Brando relembra ainda que a nota técnica do Ipam aponta que 33% das queimadas de 2019 ocorreram em áreas privadas, sinalizando que produtores privados “tinham licença para queimar”.
Mudanças climáticas
Na avaliação dos especialistas consultados pela reportagem, as alterações na temperatura do planeta e as mudanças climáticas causadas pelo efeito estufa são responsáveis por aprofundar e acentuar os incêndios, um fenômeno natural na Austrália.
“As mudanças climáticas estão levando a incêndios catastróficos. [Na Austrália] São mais longos, por mais tempos e mais imprevisíveis.

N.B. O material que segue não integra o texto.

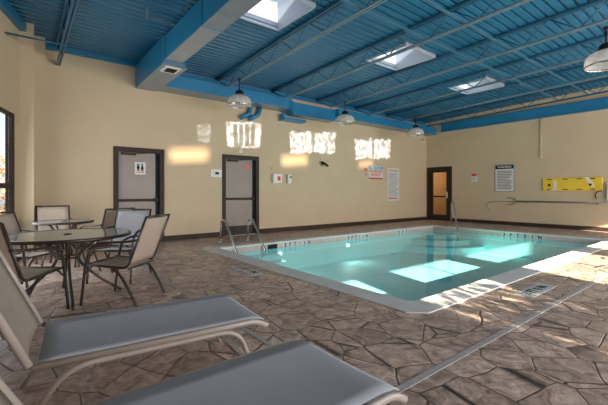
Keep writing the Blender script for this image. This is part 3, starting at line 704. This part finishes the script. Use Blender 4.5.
# ------------------------------------------------------------------ loungers (local: x = towards the foot, y = across)
def lounger(loc, rz, label, ang=66):
    t = thing('lounge_chair', label, 'lounge chair', (*loc, 0), rz, 'grey sling lounge chairs')
    W = .335; H = .37; Lf = 1.175; th = math.radians(ang); bl = .78
    def P(u, v, z=0): return (u, v, z)
    def cloth(path, nm):
        b = MB(); rows = []
        n = len(path)
        for i, (u, z, nx, nz) in enumerate(path):
            rows.append([(u + nx*.022*(1-q*q), (W-.02)*q, z + nz*.022*(1-q*q)) for q in [-1+2*j/8 for j in range(9)]])
        for r, q in zip(rows, rows[1:]):
            for j in range(8): b.poly([r[j], r[j+1], q[j+1], q[j]])
        bmesh.ops.remove_doubles(b.b, verts=b.b.verts, dist=1e-5)
        for f_ in b.b.faces: f_.smooth = True
        bmesh.ops.solidify(b.b, geom=b.b.faces[:], thickness=.006); return b.build(nm, M['lsling'] if nm == 'seat_sling' else M['tan2'], t)
    cloth([(Lf*i/14 + .02, H+.012, 0, -1) for i in range(14)] + [(Lf+.015, H+.004, 0, -.6), (Lf+.045, H-.012, 0, -.2)], 'seat_sling')
    c, s = math.cos(th), math.sin(th)
    cloth([(-.01-c*bl*i/12, H+.02+s*bl*i/12, -s, -c) for i in range(13)], 'back_sling')
    for q in (-1, 1):
        y = q*W
        # seat rail runs past the leg and dips at the foot
        b = MB(); b.tube(fillet([(0, y, H), (Lf-.02, y, H), (Lf+.06, y, H-.045)], .05), .0145, 10, (1.2, .9)); b.build('seat_rail', M['lframe'], t)
        b = MB(); b.tube([(-.01, y, H+.01), (-.01-c*bl, y, H+.01+s*bl)], .0155, 10, (1.2, .9)); b.build('back_rail', M['lframe'], t)
        # legs: bent tubes under the rail
        yi = y - q*.0
        b = MB(); b.tube(fillet([(-.10, yi, 0), (.14, yi, H-.030), (Lf-.14, yi, H-.030), (Lf-.02, yi, 0)], .12, 8), .0155, 10); b.build('leg_frame', M['lframe'], t)
    for u, z in ((Lf-.10, .14), (Lf-.045, .10)):
        b = MB(); b.tube([(u, -W, z), (u, W, z)], .014, 8); b.build('cross_bar', M['lframe'], t)
    b = MB(); b.tube([(-.40, -W, .30), (-.40, W, .30)], .013, 8); b.build('cross_bar', M['lframe'], t)
    b = MB(); b.tube([(-c*.42, -W, H+s*.42), (-.40, -W*.93, .30)], .011, 8); b.tube([(-c*.42, W, H+s*.42), (-.40, W*.93, .30)], .011, 8); b.build('back_prop', M['lframe'], t)
    b = MB(); b.tube([(-.01-c*bl, -W, H+.01+s*bl), (-.01-c*bl, W, H+.01+s*bl)], .017, 10); b.build('top_bar', M['lframe'], t)
    return t
M['tan2'] = sling('back_tan_sling', (.32, .26, .20), (.36, .29, .23))
lounger((.078, 2.45), -.10, 'grey sling lounge chair in front of the patio tables, back raised')
lounger((.04, 1.258), .0, 'nearest grey sling lounge chair at the bottom of the picture', 62)

# ------------------------------------------------------------------ outside
b = MB(); b.box((-30, -30, -.30), (40, YS-.2, -.15)); b.box((-30, YS-.2, -.30), (-4.3, 30, -.15)); struct(b.build('floor_outside', M['ground']))
def foliage(name, loc, r, h, n, leafm, label, cat, size=.09, base=.3):
    t = thing(name, label, cat, loc)
    b = MB()
    for k in range(n):
        a = random.uniform(0, 2*PI); q = math.sqrt(random.random()); z = base + (h-base)*random.random()
        rr = r*q*(1 - .5*abs((z-base)/(h-base)-.45))
        c = Vector((rr*math.cos(a), rr*math.sin(a), z)); s = size*random.uniform(.6, 1.3)
        d = Vector((random.uniform(-1,1), random.uniform(-1,1), random.uniform(-.6,.9))).normalized(); e = d.cross(Vector((random.random()-.5, random.random()-.5, 1))).normalized()
        b.poly([c-d*s, c+e*s*.35, c+d*s, c-e*s*.35])
    b.build('foliage', leafm, t)
    b = MB()
    for k in range(7):
        a = k*2*PI/7; b.tube(curve([(0,0,-.02), (r*.2*math.cos(a), r*.2*math.sin(a), h*.4), (r*.5*math.cos(a), r*.5*math.sin(a), h*.85)], 4), .015, 6)
    b.build('branches', M['bark'], t)
foliage('garden_shrub', (2.35, -5.6, -.15), 1.15, 2.78, 3200, M['leaf'], 'leafy green shrub outside the window behind the camera', 'shrub', .11, 1.0)
foliage('garden_shrub', (.1, -5.7, -.15), 1.0, 2.75, 900, M['leaf'], 'second leafy green shrub outside the window behind the camera', 'shrub', .11, 1.0)
foliage('autumn_shrub', (-1.4, 11.0, -.15), 1.5, 2.3, 2600, M['rust'], 'orange leaved shrub seen through the left window', 'shrub', .10, .0)
foliage('autumn_shrub', (-4.6, 12.6, -.15), 1.5, 2.2, 2600, M['rust'], 'second orange leaved shrub farther outside the left window', 'shrub', .10, .0)

# ------------------------------------------------------------------ light
def lamp(name, kind, loc, energy, col, direction=None, **kw):
    l = bpy.data.lights.new(name, kind); l.energy = energy; l.color = col
    for k, v in kw.items(): setattr(l, k, v)
    o = bpy.data.objects.new(name, l); C.objects.link(o); o.location = loc
    if direction is not None: o.rotation_euler = Vector(direction).to_track_quat('-Z', 'Y').to_euler()
    return o
e = .345; sd = Vector((.235, .971, -e))
lamp('sun', 'SUN', (0, -20, 12), 45, (1, .86, .70), sd, angle=.009)
for (a, c, p, q) in WIN_S:
    o = lamp('window_daylight', 'AREA', ((a+c)/2, YS+.03, (p+q)/2), 190, (.92, .95, 1), (0, 1, .12), shape='RECTANGLE', size=c-a-.1, size_y=q-p-.1)
mid = lw(6.6, .05, 1.4); lamp('window_daylight', 'AREA', mid, 65, (.80, .90, 1), (.955, -.295, -.05), shape='RECTANGLE', size=2.5, size_y=2.2)
mid = lw(2.0, .05, 1.4); 
for x0, x1 in []:
    lamp('skylight_daylight', 'AREA', ((x0+x1)/2, (SY0+SY1)/2, 4.72), 60, (.85, .93, 1), (0, 0, -1), shape='RECTANGLE', size=1.0, size_y=1.0)
lamp('corridor_light', 'AREA', (XR+1.5, 8.4, 2.5), 18, (1, .72, .42), (0, 0, -1), shape='SQUARE', size=.6)

for x_ in (4.9, 7.21):   # the two pool lights are on
    lamp('pool_light_beam', 'AREA', (x_, PY1-.05, -.29), 6, (.85, 1, .97), (0, -1, -.05), shape='DISK', size=.12)
# added spot lamps imitate sunlight thrown off the water on to the back wall
def glint_spot(src, tx, tz, w, h, energy, col, mode):
    src = Vector(src); tgt = Vector((tx, YB, tz)); d = tgt - src; D = d.length
    o = lamp('glint_stand_in', 'SPOT', src, energy, col, d, spot_size=math.radians(50), spot_blend=.0, shadow_soft_size=.01)
    l = o.data; l.use_nodes = True; N, L = l.node_tree.nodes, l.node_tree.links; em = N['Emission']
    tc = N.new('ShaderNodeTexCoord'); sp = N.new('ShaderNodeSeparateXYZ'); L.new(tc.outputs['Normal'], sp.inputs[0])
    def math_(op, a, b_=None, clamp=False):
        m = N.new('ShaderNodeMath'); m.operation = op; m.use_clamp = clamp
        for i, q in enumerate((a, b_)):
            if q is None: continue
            if isinstance(q, (int, float)): m.inputs[i].default_value = q
            else: L.new(q, m.inputs[i])
        return m.outputs[0]
    az = math_('ABSOLUTE', sp.outputs['Z']); u = math_('MULTIPLY', math_('DIVIDE', sp.outputs['X'], az), D); v = math_('MULTIPLY', math_('DIVIDE', sp.outputs['Y'], az), D)
    cmb = N.new('ShaderNodeCombineXYZ'); L.new(u, cmb.inputs[0]); L.new(v, cmb.inputs[1])
    cmb.inputs[2].default_value = tx
    nz = N.new('ShaderNodeTexNoise'); nz.inputs['Scale'].default_value = 5; nz.inputs['Detail'].default_value = 2; L.new(cmb.outputs[0], nz.inputs['Vector'])
    wob = .0 if mode == 'soft' else .16
    sep = N.new('ShaderNodeSeparateColor'); L.new(nz.outputs['Color'], sep.inputs[0])
    uu = math_('ADD', u, math_('MULTIPLY', math_('SUBTRACT', sep.outputs[0], .5), wob)); vv_ = math_('ADD', v, math_('MULTIPLY', math_('SUBTRACT', sep.outputs[1], .5), wob*1.5))
    soft = .24 if mode == 'soft' else .05
    def edge(x_, half): return math_('DIVIDE', math_('SUBTRACT', half, math_('ABSOLUTE', x_)), soft, True)
    mask = math_('MULTIPLY', edge(uu, w/2), edge(vv_, h/2))
    if mode != 'soft':
        n2 = N.new('ShaderNodeTexNoise'); n2.inputs['Scale'].default_value = 8; n2.inputs['Detail'].default_value = 4; n2.inputs['Distortion'].default_value = .4; L.new(cmb.outputs[0], n2.inputs['Vector'])
        mr = N.new('ShaderNodeMapRange'); mr.inputs['From Min'].default_value = .40; mr.inputs['From Max'].default_value = .62; mr.inputs['To Min'].default_value = .30; mr.inputs['To Max'].default_value = 1.6
        L.new(n2.outputs['Fac'], mr.inputs['Value']); mask = math_('MULTIPLY', mask, mr.outputs[0])
    if mode == 'pair':   # mask paints in a dark line like the window's middle bar
        g = math_('DIVIDE', math_('SUBTRACT', math_('ABSOLUTE', uu), .02), .05, True); mask = math_('MULTIPLY', mask, math_('ADD', math_('MULTIPLY', g, .85), .15))
    if mode == 'bars':   # mask paints in dark stripes like shadows of closely spaced window bars
        inside = math_('MULTIPLY', math_('DIVIDE', math_('SUBTRACT', .36, math_('ABSOLUTE', u)), .02, True), math_('DIVIDE', math_('SUBTRACT', .28, math_('ABSOLUTE', v)), .02, True))
        fr = math_('ABSOLUTE', math_('SUBTRACT', math_('FRACT', math_('DIVIDE', math_('ADD', u, .36), .18)), .5))
        barm = math_('DIVIDE', math_('SUBTRACT', .40, fr), .05, True)
        mask = math_('MULTIPLY', mask, math_('SUBTRACT', 1, math_('MULTIPLY', math_('MULTIPLY', inside, barm), .85)))
    L.new(mask, em.inputs['Strength'])
    return o
GC = (.60, .72, 1); WC = (1, .76, .50)
glint_spot((4.3, 4.2, .05), 4.95, 2.79, 1.12, .66, 3600, (.66, .74, 1), 'bars')
glint_spot((3.2, 4.2, .05), 3.78, 2.72, .40, .42, 1400, GC, 'spot')
glint_spot((6.9, 4.2, .05), 7.48, 2.79, 1.95, .62, 3600, GC, 'pair')
glint_spot((9.8, 4.2, .05), 10.4, 2.80, 2.0, .66, 3600, GC, 'pair')
glint_spot((2.7, 5.0, .05), 3.38, 2.14, 1.2, .50, 1900, WC, 'soft')  # added spots for the lower, warm and soft wall patches
glint_spot((6.1, 5.0, .05), 6.72, 2.19, 1.2, .48, 1900, WC, 'soft')
glint_spot((9.4, 5.0, .05), 10.0, 2.24, 1.0, .42, 1300, WC, 'soft')

# world
w = bpy.data.worlds.new('sky'); bpy.context.scene.world = w; w.use_nodes = True
N, L = w.node_tree.nodes, w.node_tree.links; bg = N['Background']
st = N.new('ShaderNodeTexSky'); st.sky_type = 'NISHITA'; st.sun_disc = False; st.sun_elevation = math.radians(26); st.sun_rotation = math.radians(180); st.dust_density = 2.5
mx = N.new('ShaderNodeMix'); mx.data_type = 'RGBA'; mx.inputs['Factor'].default_value = .5; mx.inputs['B'].default_value = (4, 4.3, 4.8, 1)
L.new(st.outputs[0], mx.inputs['A']); L.new(mx.outputs['Result'], bg.inputs['Color']); bg.inputs['Strength'].default_value = .35

# ------------------------------------------------------------------ camera
cam = bpy.data.cameras.new('camera'); co = bpy.data.objects.new('camera', cam); C.objects.link(co)
co.location = (0, 0, 1.2); yaw = math.atan2(453, 359)   # view axis, measured from +X
co.rotation_euler = (PI/2, 0, yaw - PI/2)
cam.sensor_width = 36; cam.lens = 36*359/608; cam.shift_y = -(202.5-192)/608; cam.clip_start = .05
bpy.context.scene.camera = co
sc = bpy.context.scene
sc.view_settings.view_transform = 'Standard'; sc.view_settings.look = 'None'; sc.view_settings.gamma = 1; sc.view_settings.use_curve_mapping = False
sc.view_settings.exposure = .1
sc.cycles.max_bounces = 10; sc.cycles.diffuse_bounces = 5; sc.cycles.transparent_max_bounces = 12
sc.cycles.caustics_reflective = False; sc.cycles.caustics_refractive = False; sc.cycles.sample_clamp_indirect = 6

Enquanto no Brasil, temos um fenômeno causado pelo ser humano, que aumenta as mudanças climáticas. Temos um ciclo vicioso”, comenta Rômulo Batista.
De acordo com dados do Sistema de Estimativas de Emissões de Gases de Efeito Estufa (Seeg), em 2017, o Brasil emitiu cerca de 2 bilhões de toneladas de CO2, o que tornou o país o sétimo maior emissor de gases do efeito estufa.
Quase metade (46%) dessa quantidade foi emitida pelo setores do desmatamento, seguidos por 24% de emissões das atividades agropecuárias e 21% do setor de energia e transporte.
Paulo Brando explica que naturalmente a floresta amazônica “se protege” contra os incêndios mantendo um sub-bosque debaixo das copas das árvores, responsáveis por manter a umidade e impedir que o fogo de origens criminosas se alastre. Mas, com os períodos de secas mais intensos, essa proteção se enfraquece e a floresta fica mais suscetível ao alastramento do fogo.
“Se quisermos ter florestas com biodiversidade, temos que reduzir as chances dessas florestas queimarem. O clima já mudou. Qual a solução? É não usar o fósforo. Não colocar o fogo. A grande preocupação é que há indicações fortes de que o desmatamento continuará em taxa elevada”, lamenta o pesquisador do Ipam.
Brando adiciona que, com as mudança no clima, mesmo em um cenário mais otimista em relação ao desmatamento, o crescimento na inflamabilidade das florestas será inevitável.